[108] “A process of instruction which consists in placing beside the elements of human speech thirty-three onomatopoetic gestures, which recall to the sight the same ideas that the sounds and the articulations of the voice recall to the ear.”—Grosselin. (P.)
[CHAPTER VII.]
THE TEACHING CONGREGATIONS.—JESUITS AND JANSENISTS.
THE TEACHING CONGREGATIONS; JESUITS AND JANSENISTS; FOUNDATION OF THE SOCIETY OF JESUS (1540); DIFFERENT JUDGMENTS ON THE EDUCATIONAL MERITS OF THE JESUITS; AUTHORITIES TO CONSULT; PRIMARY INSTRUCTION NEGLECTED; CLASSICAL STUDIES; LATIN AND THE HUMANITIES; NEGLECT OF HISTORY, OF PHILOSOPHY, AND OF THE SCIENCES IN GENERAL; DISCIPLINE; EMULATION ENCOURAGED; OFFICIAL DISCIPLINARIAN; GENERAL SPIRIT OF THE PEDAGOGY OF THE JESUITS; THE ORATORIANS; THE LITTLE SCHOOLS; STUDY OF THE FRENCH LANGUAGE; NEW SYSTEM OF SPELLING; THE MASTERS AND THE BOOKS OF PORT ROYAL; DISCIPLINE IN PERSONAL REFLECTION; GENERAL SPIRIT OF THE INTELLECTUAL EDUCATION AT PORT ROYAL; NICOLE; MORAL PESSIMISM; EFFECTS ON DISCIPLINE; FAULTS IN THE DISCIPLINE OF PORT ROYAL; GENERAL JUDGMENT ON PORT ROYAL; ANALYTICAL SUMMARY.
148. The Teaching Congregations.[109]—Up to the French Revolution, up to the day when the conception of a public and national education was embodied in the legislative acts of our assembled rulers, education remained almost exclusively an affair of the Church. The universities themselves were dependent in part on religious authority. But especially the great congregations assumed a monopoly of the work of teaching, the direction and control of which the State had not yet claimed for her right.
Primary instruction, it is true, scarcely entered at first into the settled plans of the religious orders. The only exception to this statement that can properly be made, is the congregation of the Christian Doctrine, which a humble priest, Cæsar de Bus, founded at Avignon in 1592, the avowed purpose of which was the religious education of the children of the company.[110] But, on the other hand, secondary instruction provoked the greatest educational event of the sixteenth century, the founding of the company of Jesus, and this movement was continued and extended in the seventeenth century, either in the colleges of the Jesuits, ever growing in number, or in other rival congregations.

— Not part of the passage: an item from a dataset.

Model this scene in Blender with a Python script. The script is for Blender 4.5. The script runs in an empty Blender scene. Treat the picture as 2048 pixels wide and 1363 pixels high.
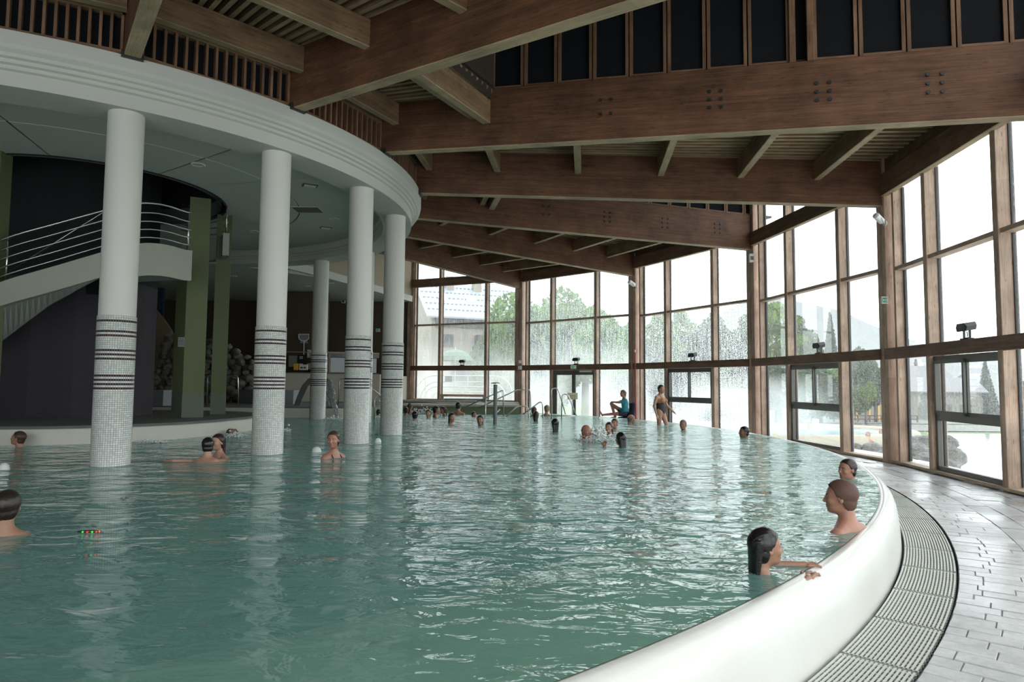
import bpy, bmesh, math, random
import numpy as np
from mathutils import Vector, Matrix
from mathutils import noise as mnoise
sc = bpy.context.scene
COL = sc.collection
# ------------------------------------------------------------------ camera, sky, exposure
F, PITCH, ROLL, H = 1311.1, .0639, .0084, 1.15          # focal length in pixels of the 2048 frame, camera tilt, height over the water
CX, CY = -9.217, 14.335                                  # centre of the round hall
cam = bpy.data.cameras.new('camera'); camo = bpy.data.objects.new('camera', cam); COL.objects.link(camo); sc.camera = camo
cam.sensor_width = 36; cam.lens = F / 2048 * 36; cam.clip_end = 3000; cam.clip_start = .05
_f = Vector((0, math.cos(PITCH), math.sin(PITCH))); _u = Vector((0, -math.sin(PITCH), math.cos(PITCH))); _r = Vector((1, 0, 0))
_c, _s = math.cos(ROLL), math.sin(ROLL)
_R2 = _c * _r + _s * _u; _U2 = -_s * _r + _c * _u
camo.matrix_world = Matrix(((_R2.x, _U2.x, -_f.x, 0), (_R2.y, _U2.y, -_f.y, 0), (_R2.z, _U2.z, -_f.z, H), (0, 0, 0, 1)))
SKY, EXPO = 4.2, 0.0
w = bpy.data.worlds.new('overcast'); sc.world = w; w.use_nodes = True
nt = w.node_tree; nt.nodes.clear()
def wn(t): return nt.nodes.new(t)
o_ = wn('ShaderNodeOutputWorld'); bg = wn('ShaderNodeBackground'); rmp = wn('ShaderNodeValToRGB'); sep = wn('ShaderNodeSeparateXYZ'); tcw = wn('ShaderNodeTexCoord')
nz = wn('ShaderNodeTexNoise'); nz.inputs['Scale'].default_value = 2.2; nz.inputs['Detail'].default_value = 4
mixw = wn('ShaderNodeMix'); mixw.data_type = 'RGBA'; mixw.blend_type = 'MULTIPLY'; mixw.inputs[0].default_value = .16
rmp.color_ramp.elements[0].position = 0; rmp.color_ramp.elements[0].color = (.80, .84, .88, 1)
rmp.color_ramp.elements[1].position = .5; rmp.color_ramp.elements[1].color = (.96, .98, 1.0, 1)
nt.links.new(tcw.outputs['Generated'], sep.inputs[0]); nt.links.new(sep.outputs['Z'], rmp.inputs[0])
nt.links.new(tcw.outputs['Generated'], nz.inputs['Vector'])
nt.links.new(rmp.outputs[0], mixw.inputs[6]); nt.links.new(nz.outputs['Fac'], mixw.inputs[7])
nt.links.new(mixw.outputs[2], bg.inputs['Color']); bg.inputs['Strength'].default_value = SKY
nt.links.new(bg.outputs[0], o_.inputs[0])
vs = sc.view_settings; vs.view_transform = 'Standard'; vs.look = 'None'; vs.gamma = 1; vs.exposure = EXPO; vs.use_curve_mapping = False
cy = sc.cycles; cy.use_denoising = True; cy.max_bounces = 10; cy.diffuse_bounces = 5; cy.glossy_bounces = 4; cy.transparent_max_bounces = 24
cy.transmission_bounces = 4; cy.volume_bounces = 1; cy.sample_clamp_indirect = 6; cy.caustics_reflective = False; cy.caustics_refractive = False
random.seed(7); RNG = np.random.default_rng(7)

# ------------------------------------------------------------------ helpers
def ray(x, y):
    u, v = x - 1024, y - 681.5
    u, v = _c * u + _s * v, -_s * u + _c * v
    a, b = u / F, -v / F
    return Vector((a, math.cos(PITCH) - b * math.sin(PITCH), math.sin(PITCH) + b * math.cos(PITCH)))
def atZ(x, y, z):
    d = ray(x, y); return Vector((0, 0, H)) + d * ((z - H) / d.z)
def atY(x, y, Y):
    d = ray(x, y); return Vector((0, 0, H)) + d * (Y / d.y)
def cp(a, r, z=0.0):
    a = math.radians(a); return Vector((CX + r * math.cos(a), CY + r * math.sin(a), z))
def hx(s):                                                # sRGB 0-255 triple -> linear
    return tuple(((c / 255) / 12.92 if c / 255 <= .04045 else ((c / 255 + .055) / 1.055) ** 2.4) for c in s)

class MB:
    def __init__(s): s.v = []; s.f = []; s.mi = []
    def add(s, vs_, fs, m=0):
        n = len(s.v); s.v += [tuple(v) for v in vs_]; s.f += [tuple(i + n for i in f) for f in fs]; s.mi += [m] * len(fs); return s
    def box(s, x0, x1, y0, y1, z0, z1, m=0):
        return s.add([(x0, y0, z0), (x1, y0, z0), (x1, y1, z0), (x0, y1, z0), (x0, y0, z1), (x1, y0, z1), (x1, y1, z1), (x0, y1, z1)],
                     [(0, 3, 2, 1), (4, 5, 6, 7), (0, 1, 5, 4), (1, 2, 6, 5), (2, 3, 7, 6), (3, 0, 4, 7)], m)
    def prism(s, poly, z0, z1, m=0):                      # poly: ccw xy list
        n = len(poly); vs_ = [(x, y, z0) for x, y in poly] + [(x, y, z1) for x, y in poly]
        return s.add(vs_, [tuple(range(n))[::-1], tuple(range(n, 2 * n))] + [(i, (i + 1) % n, n + (i + 1) % n, n + i) for i in range(n)], m)
    def tube(s, pts, r, n=8, cap=True, m=0):
        pts = [Vector(p) for p in pts]; rs = r if isinstance(r, (list, tuple)) else [r] * len(pts); k = len(pts); vs_ = []
        up = Vector((0, 0, 1)); prev = None
        for i, p in enumerate(pts):
            t = (pts[min(i + 1, k - 1)] - pts[max(i - 1, 0)]).normalized()
            if prev is None:
                a = t.cross(up) if abs(t.z) < .95 else t.cross(Vector((1, 0, 0)))
            else: a = prev - t * prev.dot(t)
            a.normalize(); prev = a; b = t.cross(a)
            for j in range(n):
                q = 2 * math.pi * j / n; vs_.append(p + (a * math.cos(q) + b * math.sin(q)) * rs[i])
        fs = [(i * n + j, i * n + (j + 1) % n, (i + 1) * n + (j + 1) % n, (i + 1) * n + j) for i in range(k - 1) for j in range(n)]
        if cap: fs += [tuple(range(n))[::-1], tuple(range((k - 1) * n, k * n))]
        return s.add(vs_, fs, m)
    def lathe(s, prof, n=48, a0=0, a1=360, c=(0, 0), m=0, closed=False, rfun=None):
        full = abs(a1 - a0) >= 360; k = n if full else n + 1; vs_ = []; P = len(prof)
        for i in range(k):
            a = math.radians(a0 + (a1 - a0) * i / n)
            for r, z in prof:
                if rfun: r = rfun(math.degrees(a), r)
                vs_.append((c[0] + r * math.cos(a), c[1] + r * math.sin(a), z))
        fs = []
        for i in range(n):
            i2 = (i + 1) % k
            for j in range(P if closed else P - 1):
                j2 = (j + 1) % P; fs.append((i * P + j, i2 * P + j, i2 * P + j2, i * P + j2))
        return s.add(vs_, fs, m)
    def build(s, name, mats, parent=None, smooth=False, kind=None, loc=None, mat4=None, W=True):
        me = bpy.data.meshes.new(name); me.from_pydata(s.v, [], s.f)
        mats = mats if isinstance(mats, (list, tuple)) else [mats]
        for m in mats: me.materials.append(m)
        if len(mats) > 1: me.polygons.foreach_set('material_index', s.mi)
        if smooth: me.polygons.foreach_set('use_smooth', [True] * len(s.f))
        me.update(); o = bpy.data.objects.new(name, me); COL.objects.link(o)
        if mat4 is not None: o.matrix_world = mat4
        if loc is not None: o.location = loc
        if parent is not None:
            o.parent = parent
            if W: o.matrix_basis = wmat(parent).inverted() @ (mat4 if mat4 is not None else Matrix.Identity(4))
        if kind: o['kind'] = kind
        return o
def tag(o, label=None, cat=None, group=None, kind=None):
    if label: o['label'] = label
    if cat: o['category'] = cat
    if group: o['group'] = group
    if kind: o['kind'] = kind
    return o
def thing(name, label=None, cat=None, loc=(0, 0, 0), rz=0, group=None, kind=None):
    o = bpy.data.objects.new(name, None); COL.objects.link(o); o.location = loc; o.rotation_euler = (0, 0, rz)
    o.empty_display_size = .1
    return tag(o, label, cat, group, kind)
def copy_tree(o, parent=None):
    c = o.copy(); COL.objects.link(c)
    if parent is not None: c.parent = parent
    for ch in list(o.children): copy_tree(ch, c)
    return c
def frame4(p, q, up=Vector((0, 0, 1))):                   # matrix with local X from p to q
    p, q = Vector(p), Vector(q); x = (q - p).normalized(); y = up.cross(x)
    if y.length < 1e-4: y = Vector((0, 1, 0))
    y.normalize(); z = x.cross(y)
    return Matrix(((x.x, y.x, z.x, p.x), (x.y, y.y, z.y, p.y), (x.z, y.z, z.z, p.z), (0, 0, 0, 1)))
def timber(name, p, q, wd, ht, mat, parent=None, side=None, kind=None, chamfer=True, under=None):
    """a straight member from p to q (centre line), its grain along its own X"""
    p, q = Vector(p), Vector(q); L = (q - p).length
    M4 = frame4(p, q)
    if abs((q - p).normalized().z) > .98 and side is not None:
        x = (q - p).normalized(); y = Vector((side[0], side[1], 0)).normalized(); z = x.cross(y)
        M4 = Matrix(((x.x, y.x, z.x, p.x), (x.y, y.y, z.y, p.y), (x.z, y.z, z.z, p.z), (0, 0, 0, 1)))
    m = MB(); c = min(wd, ht) * .06
    a, b = wd / 2, ht / 2
    sec = [(-a + c, -b), (a - c, -b), (a, -b + c), (a, b - c), (a - c, b), (-a + c, b), (-a, b - c), (-a, -b + c)] if chamfer else [(-a, -b), (a, -b), (a, b), (-a, b)]
    n = len(sec)
    m.add([(0, y, z) for y, z in sec] + [(L, y, z) for y, z in sec],
          [tuple(range(n))[::-1], tuple(range(n, 2 * n))] + [(i, (i + 1) % n, n + (i + 1) % n, n + i) for i in range(n)])
    if under is not None: m.mi[2] = 1; m.mi[2 + n - 1] = 1 if chamfer else 0; m.mi[3] = 1 if chamfer else 0
    o = m.build(name, mat if under is None else [mat, under], None, kind=kind)
    o.matrix_world = M4
    if parent is not None:
        o.parent = parent
        o.matrix_basis = wmat(parent).inverted() @ M4
    return o
def wmat(p):
    b = p.matrix_basis
    return wmat(p.parent) @ b if p.parent else b.copy()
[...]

149. Jesuits and Jansenists.—Among the religious orders that have consecrated their efforts to the work of teaching, the first place must be assigned to the Jesuits and the Jansenists. Different in their statutes, their organization, and their destinies, these two congregations are still more different in their spirit. They represent, in fact, two opposite, and, as it were, contrary phases of human nature and of the Christian spirit. For the Jesuits, education is reduced to a superficial culture of the brilliant faculties of the intelligence; while the Jansenists, on the contrary, aspire to develop the solid faculties, the judgment, and the reason. In the colleges of the Jesuits, rhetoric is held in honor; while in the Little Schools of Port Royal, it is rather logic and the exercise of thought. The shrewd disciples of Loyola adapt themselves to the times, and are full of compassion for human weakness; the solitaries of Port Royal are exacting of others and of themselves. In their suppleness and cheerful optimism, the Jesuits are almost the Epicureans of Christianity; with their austere and somewhat sombre doctrine, the Jansenists would rather be the Stoics. The Jesuits and the Jansenists, those great rivals of the seventeenth century, are still face to face as enemies at the present moment. While the inspiration of the Jesuits tries to maintain the old worn-out exercises, like Latin verse, and the abuse of the memory, the spirit of the Jansenists animates and inspires the reformers, who, in the teaching of the classics, break with tradition and routine, to substitute for exercises aimed at elegance, and for a superficial instruction, studies of a greater solidity and an education that is more complete.
The merit of institutions ought not always to be measured by their apparent success. The colleges of the Jesuits, during three centuries, have had a countless number of pupils; the Little Schools of Port Royal did not live twenty years, and during their short existence they enrolled at most only some hundreds of pupils. And yet the methods of the Jansenists have survived the ruin of their colleges and the dispersion of the teachers who had applied them. Although the Jesuits have not ceased to rule in appearance, it is the Jansenists who triumph in reality, and who to-day control the secondary instruction of France.